Le coop tengono nonostante la crisi

Rimini

IMOLA. È andata, fortunatamente, come si era previsto. Il 2015 dell’Alleanza delle cooperative imolesi va in archivio con dati positivi, sebbene nessuno si azzarda a dire che la crisi è alle spalle. Semmai si parla solo di miglioramento, che comunque denota un cauto ottimismo. Due i punti che saltano all’occhio dal pre-consuntivo 2015: la ripresa degli investimenti e un aumento dell’occupazione.

I dati forniti dall’Alleanza, sottolineano, non sono quelli definitivi. Molti bilanci, infatti, devono ancora essere chiusi (il tempo massimo è 180 giorni), ma la fotografia che emerge da questo preconsuntivo è abbastanza attendibile, «meglio avere una bozza oggi più che i dati definitivi a settembre», sintetizza il presidente Domenico Olivieri.

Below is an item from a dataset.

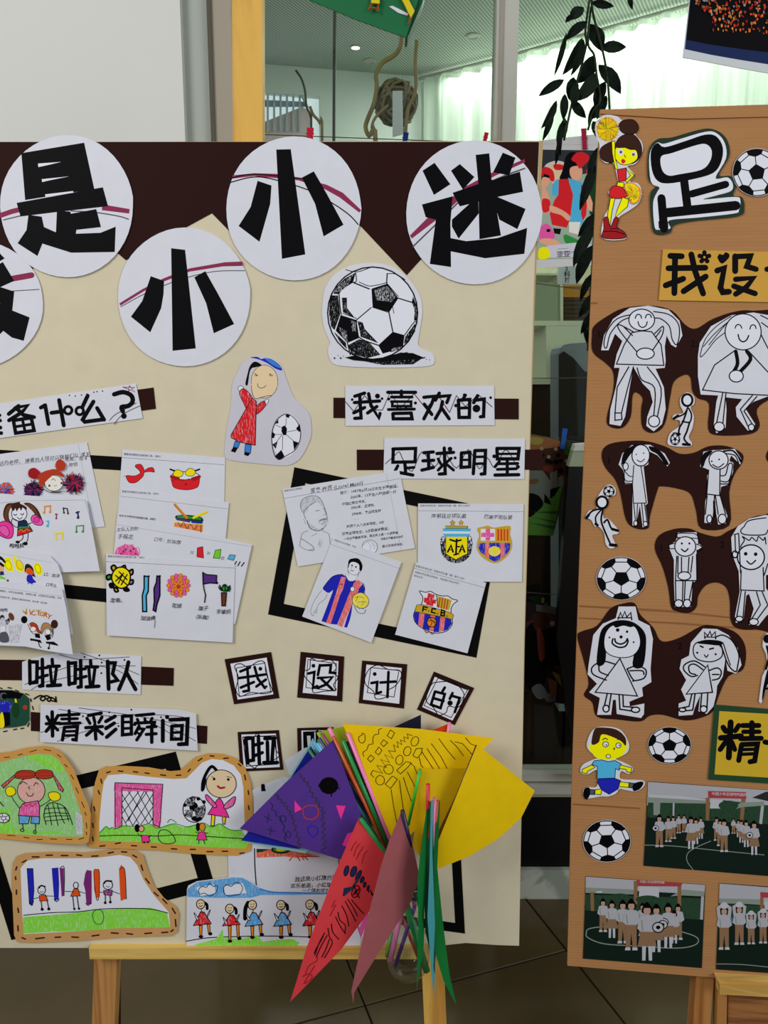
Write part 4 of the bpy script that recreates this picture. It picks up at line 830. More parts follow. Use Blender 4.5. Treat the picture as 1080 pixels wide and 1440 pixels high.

Entrando nel merito delle cifre, il quadro delineato presenta tutti segni positivi.

Il fatturato complessivo si attesta sui 2,14 miliardi di euro (+2,82% rispetto al 2014), l’export su 1,43 miliardi (+7,75%), gli investimenti sui 58 milioni (+ 42,98%), il numero totale degli addetti a quota 7.658 (+ 3,98%), e quello dei soci a 76.314 (+ 1,63%).

«Il 2015 è un anno che se uno lo guarda a prima vista dice che la situazione è in crescita. Va però detto che il territorio ha avuto due “grandi sinistri” (Cesi e 3 Elle). Metabolizzata questa cosa il 2015 ci dimostra che la cooperazione imolese c’è, investe, resiste, e che presenta un fatturato un po’ in crescita, ma non vuol dire che siamo guariti», precisa.

Come spesso accade analizzando dati di questo genere, a fare da traino sono le grandi cooperative meccaniche, Sacmi e Cefla, alle quali si unisce anche la Clai nel settore agroalimentare.

Ma al conto Olivieri ricorda anche quelle sociali (Seacoop e Solco in primis), e la Muzzi di Castel San Pietro. Più in generale il presidente attribuisce a tutte le imprese, grandi, medie o piccole che siano, il trend positivo. «Sono stati fatti molti investimenti. Crescono i soci. Crescono gli addetti, assunti a a vario titolo. Non siamo entrati nella disamina delle forme contrattuali, ma ci sono circa 300 anime in più che lavorano», sottolinea Olivieri.

Come si diceva, è comunque la prudenza a frenare gli entusiasmi di dati confortanti. Il territorio deve fare i conti con un settore pesantemente ridimensionato come quello dell’edilizia. Dal 2013 ad oggi, ad esempio, sono fallite la Iter di Lugo, la Cesi di Imola e la Costruzioni di Bologna, «tre imprese gemelle, a prescindere dalle loro dimensioni», annota Olivieri. C’è poi lo scenario internazionale da tenere sempre sott’occhio. Da un lato con le opportunità che possono arrivare dalla fine delle sanzioni in Iran, dall’altro le oscillazioni della finanza, la crisi del sistema bancario, le instabilità geopolitiche e il terrorismo.

«Fattori questi che possono creare un cambio repentino in ogni momento. È tutta un incognita per le imprese», ragiona il direttore Giuseppe Tubertini.